──────── DATA SEGMENT

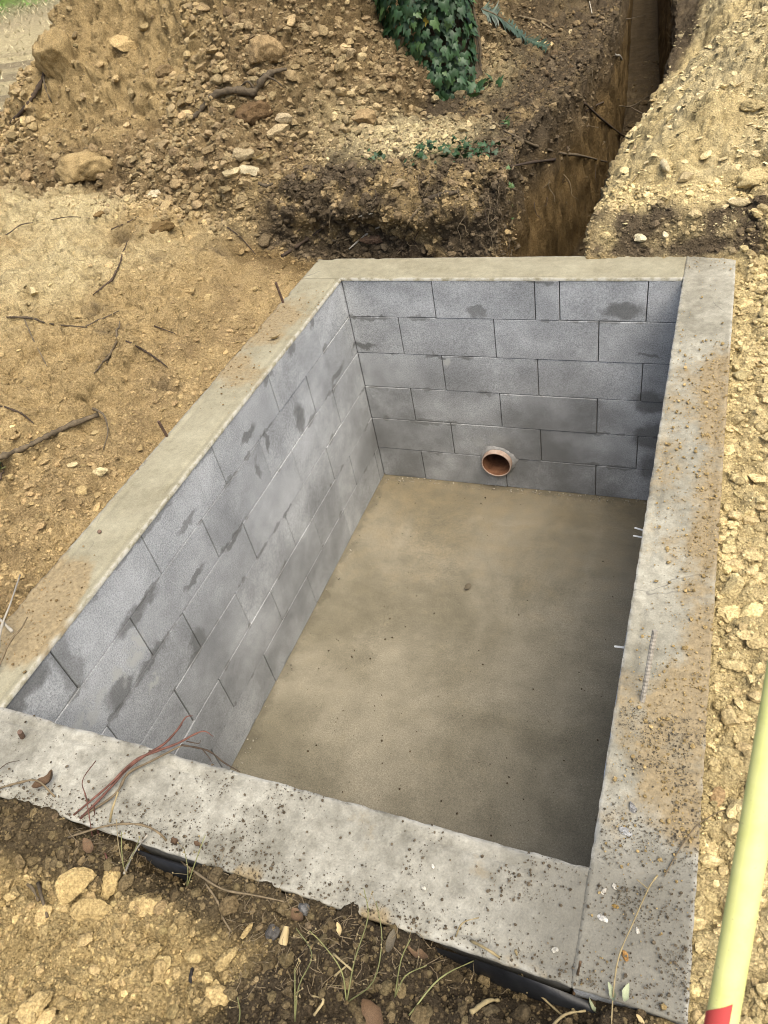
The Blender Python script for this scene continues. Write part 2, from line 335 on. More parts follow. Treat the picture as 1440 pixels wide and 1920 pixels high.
# ------------------------------------------------------------------ terrain
IX0, IX1, IY0, IY1 = 0.0, 1.49, -2.315, 0.045           # pit interior
OX0, OX1, OY0, OY1 = -0.20, 1.675, -2.515, 0.245         # pit outside
def trench_shift(y):
    return np.interp(y, [-9, .25, .9, 1.6, 2.4, 3.2, 4.5, 7, 14], [0, 0, .0, .08, .12, .12, .03, -.22, -.9])
def trench_mask(x, y):
    """0 outside, 1 on the trench floor"""
    s = x - trench_shift(y)
    m = sstep(s, .675, .735) * (1 - sstep(s, 1.02, 1.09))
    return m * sstep(y, .20, .235)
PITS = [(-1.18, -.07, .05), (-.80, -.62, .05), (-.71, -.80, .035), (-.70, .10, .06), (-1.22, .14, .05), (-.95, .02, .04), (-.40, -.87, .04), (-.95, -.52, .035), (-.66, -1.52, .04), (-1.5, -.5, .05)]
def ground_h(x, y):
    P = P3(x, y)
    w1 = fbm(P, 1.3, 3, 3)
    n2 = fbm(P, 3.1, 3, 9)
    # ----- low ground round the pit
    n4 = billow(P, 4.2, 3, 13, .6)
    left = .07 * sstep(-x, .22, .5) + .11 * sstep(-x + .30 * n2 + .05 * fbm(P, 9, 2, 14), .50, .68) + .13 * sstep(-x + .2 * n2, .75, 1.5) + .05 * sstep(-x, 1.2, 2.6)
    left = left + sstep(-x, .45, .8) * (.045 * n4 + .04 * fbm(P, 2.4, 2, 15)) + .018 * sstep(-x, .22, .3) * n4
    for px_, py_, pr_ in PITS: left = left - .05 * np.exp(-((x - px_) ** 2 + (y - py_) ** 2) / pr_ ** 2)
    left = left * (1 - .75 * sstep(-y, 1.9, 3.2))
    right = .05 * sstep(x, 1.72, 2.6) + .25 * sstep(x, 2.4, 4.0)
    near = .025 * sstep(-y, 2.50, 2.54) - .05 * sstep(-y, 3.1, 4.5) + (.030 * np.exp(-((x - .98) / .22) ** 2) + .02 * np.exp(-((x - .2) / .25) ** 2)) * np.exp(-((y + 2.58) / .06) ** 2)
    low = -.035 + left + right + near
    low = low - .085 * np.exp(-((x - 1.38) / .13) ** 4 - ((y + 2.528) / .034) ** 2) - .13 * np.exp(-((x - .64) / .085) ** 4 - ((y + 2.528) / .036) ** 2)
    low = low - .06 * np.exp(-((y - .31) / .05) ** 2) * sstep(x, -.25, -.05) * (1 - sstep(x, 1.15, 1.3))
    # ----- old ground level behind the pit
    edge = np.interp(x, [-1.3, -.9, -.55, -.3, 0, .3, .55, .8, 1.05, 1.3, 1.9, 2.6], [.9, .55, .46, .50, .50, .46, .40, .34, .31, .30, .30, .25]) + .05 * n2
    step = sstep(y, edge - .13, edge + .05)
    stepw = sstep(x, -1.2, -.55)
    up_l = .27 + .02 * w1
    back = np.where(x < 1.05, up_l, .10)
    hi = low + (back - low) * step
    hl = low + (np.maximum(low, .27) - low) * sstep(y, .1, .9)
    h = hl * (1 - stepw) + hi * stepw
    # pale sandy ledge
    h = h + .07 * np.exp(-((x + .02) / .38) ** 2 - ((y - 1.0) / .28) ** 2)
    # ----- big spoil mound at the left
    foot = np.interp(x, [-3.6, -3.0, -2.3, -1.75, -1.05, -.74, -.47, -.15, .2, .6, 1.0], [1.9, .95, .50, .62, .40, .48, .82, 1.30, 2.1, 3.2, 5.0]) + .10 * n2
    d = y - foot
    fr = np.where(d > 0, .50 * d + .18 * np.minimum(d, 1.2) ** 2, .9 * d)
    lf = 1.0 * (x + 2.98 + .2 * n2 - .05 * (y - 2))
    bk = .8 * (5.2 - y + .4 * w1)
    mo = smin(smin(fr, lf, .12), bk, .3); mo = smin(mo, 1.35 + .25 * w1 + 0 * x, .3)
    sc_ = np.exp(-(((x + 1.72) / .55) ** 2) ** 2)
    mo = mo + sc_ * (.13 * sstep(d + .16 * n2 + .03 * fbm(P, 9, 2, 23), .48, .62) + .10 * sstep(d + .2 * n2 + .03 * fbm(P, 8, 2, 24), .84, .98)) - sc_ * .10 * sstep(d, .2, .5)
    mo = np.maximum(mo, -.02)
    lift = sstep(mo, -.02, .12)
    mo = mo + lift * (.10 * fbm(P, 2.3, 3, 21) + .035 * fbm(P, 6.5, 2, 25))
    h = h + np.maximum(mo, 0)
    # far field left of and beyond the mound
    far = sstep(-x, 2.9, 3.6) * sstep(y, -.2, 1.2)
    h = h * (1 - far) + (.06 + .05 * w1 + np.maximum(mo, 0)) * far
    # dark slope between mound and trench, beyond the ivy
    h = h + .22 * sstep(y, 1.6, 3.2) * (1 - sstep(x, .1, .75)) * sstep(x, -1.6, -.4)
    # ----- sandy heap at the right of the trench
    r1 = x - (1.08 + .05 * n2 + .10 * sstep(y, 1.2, 2.2) + .22 * sstep(y, 1.7, 3.0))
    hp = smin(smin(.80 * r1, .62 * (y - .32 + .05 * n2) + .03, .10), .95 * (4.4 - y), .2)
    hp = smin(hp, .62 + .1 * w1 + 0 * x, .2)
    hp = np.maximum(hp, 0); hp = hp + sstep(hp, 0, .1) * (.05 * fbm(P, 2.9, 3, 31) + .02 * fbm(P, 8, 2, 33))
    h = h + hp
    h = h + .20 * sstep(y, 2.2, 3.4) * sstep(x, 1.15, 1.5) * (1 - sstep(hp, .1, .3))
    pdl = np.exp(-(((x + 5.0) / 1.0) ** 2 + ((y - 3.3) / .8) ** 2) ** 2); h = h * (1 - pdl) + .0 * pdl
    # distance: gently rolling
    r = np.sqrt(x * x + y * y)
    h = h * (1 - sstep(r, 8, 14)) + (.1 + .3 * w1 * sstep(r, 10, 30)) * sstep(r, 8, 14)
    return h
def trench_cut(x, y, h):
    m = trench_mask(x, y)
    fl = -.68 + .05 * fbm(P3(x, y), 3, 3, 41)
    return h * (1 - m) + fl * m, m
def rough_amp(x, y, m):
    """height of the lumps, by place"""
    a = np.full_like(x, .012)
    a = a + .016 * sstep(x, 1.65, 1.72)
    a = a + .022 * sstep(y, .35, .6) * (1 - .3 * sstep(x, 1.0, 1.2))
    a = a + .010 * sstep(-y, 2.5, 2.6)
    bank = np.exp(-((y - .45) / .16) ** 2) * sstep(x, -.6, -.35) * (1 - sstep(x, .62, .72))
    a = a + .030 * bank
    a = a + .013 * sstep(-x - .35 * y, .45, .95) * (1 - sstep(y, .3, .6))
    a = a * (1 - .75 * m)
    return a
OCH = np.array((.43, .325, .168)); PALE = np.array((.60, .51, .305)); SAND = np.array((.57, .468, .255))
BROWN = np.array((.215, .158, .087)); DARK = np.array((.066, .052, .035)); TAN = np.array((.415, .318, .158)); CLAY = np.array((.21, .145, .068))
FIELD = np.array((.42, .365, .225)); GREEN = np.array((.11, .18, .04)); MUD = np.array((.14, .115, .09))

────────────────

#### EXERCISE INSTRUCTIONS
Copy the material shown above in full and exactly. Skip the pictures.

#### RESPONSE FOR THIS EXERCISE
The Blender Python script for this scene continues. Write part 2, from line 335 on. More parts follow. Treat the picture as 1440 pixels wide and 1920 pixels high.
# ------------------------------------------------------------------ terrain
IX0, IX1, IY0, IY1 = 0.0, 1.49, -2.315, 0.045           # pit interior
OX0, OX1, OY0, OY1 = -0.20, 1.675, -2.515, 0.245         # pit outside
def trench_shift(y):
    return np.interp(y, [-9, .25, .9, 1.6, 2.4, 3.2, 4.5, 7, 14], [0, 0, .0, .08, .12, .12, .03, -.22, -.9])
def trench_mask(x, y):
    """0 outside, 1 on the trench floor"""
    s = x - trench_shift(y)
    m = sstep(s, .675, .735) * (1 - sstep(s, 1.02, 1.09))
    return m * sstep(y, .20, .235)
PITS = [(-1.18, -.07, .05), (-.80, -.62, .05), (-.71, -.80, .035), (-.70, .10, .06), (-1.22, .14, .05), (-.95, .02, .04), (-.40, -.87, .04), (-.95, -.52, .035), (-.66, -1.52, .04), (-1.5, -.5, .05)]
def ground_h(x, y):
    P = P3(x, y)
    w1 = fbm(P, 1.3, 3, 3)
    n2 = fbm(P, 3.1, 3, 9)
    # ----- low ground round the pit
    n4 = billow(P, 4.2, 3, 13, .6)
    left = .07 * sstep(-x, .22, .5) + .11 * sstep(-x + .30 * n2 + .05 * fbm(P, 9, 2, 14), .50, .68) + .13 * sstep(-x + .2 * n2, .75, 1.5) + .05 * sstep(-x, 1.2, 2.6)
    left = left + sstep(-x, .45, .8) * (.045 * n4 + .04 * fbm(P, 2.4, 2, 15)) + .018 * sstep(-x, .22, .3) * n4
    for px_, py_, pr_ in PITS: left = left - .05 * np.exp(-((x - px_) ** 2 + (y - py_) ** 2) / pr_ ** 2)
    left = left * (1 - .75 * sstep(-y, 1.9, 3.2))
    right = .05 * sstep(x, 1.72, 2.6) + .25 * sstep(x, 2.4, 4.0)
    near = .025 * sstep(-y, 2.50, 2.54) - .05 * sstep(-y, 3.1, 4.5) + (.030 * np.exp(-((x - .98) / .22) ** 2) + .02 * np.exp(-((x - .2) / .25) ** 2)) * np.exp(-((y + 2.58) / .06) ** 2)
    low = -.035 + left + right + near
    low = low - .085 * np.exp(-((x - 1.38) / .13) ** 4 - ((y + 2.528) / .034) ** 2) - .13 * np.exp(-((x - .64) / .085) ** 4 - ((y + 2.528) / .036) ** 2)
    low = low - .06 * np.exp(-((y - .31) / .05) ** 2) * sstep(x, -.25, -.05) * (1 - sstep(x, 1.15, 1.3))
    # ----- old ground level behind the pit
    edge = np.interp(x, [-1.3, -.9, -.55, -.3, 0, .3, .55, .8, 1.05, 1.3, 1.9, 2.6], [.9, .55, .46, .50, .50, .46, .40, .34, .31, .30, .30, .25]) + .05 * n2
    step = sstep(y, edge - .13, edge + .05)
    stepw = sstep(x, -1.2, -.55)
    up_l = .27 + .02 * w1
    back = np.where(x < 1.05, up_l, .10)
    hi = low + (back - low) * step
    hl = low + (np.maximum(low, .27) - low) * sstep(y, .1, .9)
    h = hl * (1 - stepw) + hi * stepw
    # pale sandy ledge
    h = h + .07 * np.exp(-((x + .02) / .38) ** 2 - ((y - 1.0) / .28) ** 2)
    # ----- big spoil mound at the left
    foot = np.interp(x, [-3.6, -3.0, -2.3, -1.75, -1.05, -.74, -.47, -.15, .2, .6, 1.0], [1.9, .95, .50, .62, .40, .48, .82, 1.30, 2.1, 3.2, 5.0]) + .10 * n2
    d = y - foot
    fr = np.where(d > 0, .50 * d + .18 * np.minimum(d, 1.2) ** 2, .9 * d)
    lf = 1.0 * (x + 2.98 + .2 * n2 - .05 * (y - 2))
    bk = .8 * (5.2 - y + .4 * w1)
    mo = smin(smin(fr, lf, .12), bk, .3); mo = smin(mo, 1.35 + .25 * w1 + 0 * x, .3)
    sc_ = np.exp(-(((x + 1.72) / .55) ** 2) ** 2)
    mo = mo + sc_ * (.13 * sstep(d + .16 * n2 + .03 * fbm(P, 9, 2, 23), .48, .62) + .10 * sstep(d + .2 * n2 + .03 * fbm(P, 8, 2, 24), .84, .98)) - sc_ * .10 * sstep(d, .2, .5)
    mo = np.maximum(mo, -.02)
    lift = sstep(mo, -.02, .12)
    mo = mo + lift * (.10 * fbm(P, 2.3, 3, 21) + .035 * fbm(P, 6.5, 2, 25))
    h = h + np.maximum(mo, 0)
    # far field left of and beyond the mound
    far = sstep(-x, 2.9, 3.6) * sstep(y, -.2, 1.2)
    h = h * (1 - far) + (.06 + .05 * w1 + np.maximum(mo, 0)) * far
    # dark slope between mound and trench, beyond the ivy
    h = h + .22 * sstep(y, 1.6, 3.2) * (1 - sstep(x, .1, .75)) * sstep(x, -1.6, -.4)
    # ----- sandy heap at the right of the trench
    r1 = x - (1.08 + .05 * n2 + .10 * sstep(y, 1.2, 2.2) + .22 * sstep(y, 1.7, 3.0))
    hp = smin(smin(.80 * r1, .62 * (y - .32 + .05 * n2) + .03, .10), .95 * (4.4 - y), .2)
    hp = smin(hp, .62 + .1 * w1 + 0 * x, .2)
    hp = np.maximum(hp, 0); hp = hp + sstep(hp, 0, .1) * (.05 * fbm(P, 2.9, 3, 31) + .02 * fbm(P, 8, 2, 33))
    h = h + hp
    h = h + .20 * sstep(y, 2.2, 3.4) * sstep(x, 1.15, 1.5) * (1 - sstep(hp, .1, .3))
    pdl = np.exp(-(((x + 5.0) / 1.0) ** 2 + ((y - 3.3) / .8) ** 2) ** 2); h = h * (1 - pdl) + .0 * pdl
    # distance: gently rolling
    r = np.sqrt(x * x + y * y)
    h = h * (1 - sstep(r, 8, 14)) + (.1 + .3 * w1 * sstep(r, 10, 30)) * sstep(r, 8, 14)
    return h
def trench_cut(x, y, h):
    m = trench_mask(x, y)
    fl = -.68 + .05 * fbm(P3(x, y), 3, 3, 41)
    return h * (1 - m) + fl * m, m
def rough_amp(x, y, m):
    """height of the lumps, by place"""
    a = np.full_like(x, .012)
    a = a + .016 * sstep(x, 1.65, 1.72)
    a = a + .022 * sstep(y, .35, .6) * (1 - .3 * sstep(x, 1.0, 1.2))
    a = a + .010 * sstep(-y, 2.5, 2.6)
    bank = np.exp(-((y - .45) / .16) ** 2) * sstep(x, -.6, -.35) * (1 - sstep(x, .62, .72))
    a = a + .030 * bank
    a = a + .013 * sstep(-x - .35 * y, .45, .95) * (1 - sstep(y, .3, .6))
    a = a * (1 - .75 * m)
    return a
OCH = np.array((.43, .325, .168)); PALE = np.array((.60, .51, .305)); SAND = np.array((.57, .468, .255))
BROWN = np.array((.215, .158, .087)); DARK = np.array((.066, .052, .035)); TAN = np.array((.415, .318, .158)); CLAY = np.array((.21, .145, .068))
FIELD = np.array((.42, .365, .225)); GREEN = np.array((.11, .18, .04)); MUD = np.array((.14, .115, .09))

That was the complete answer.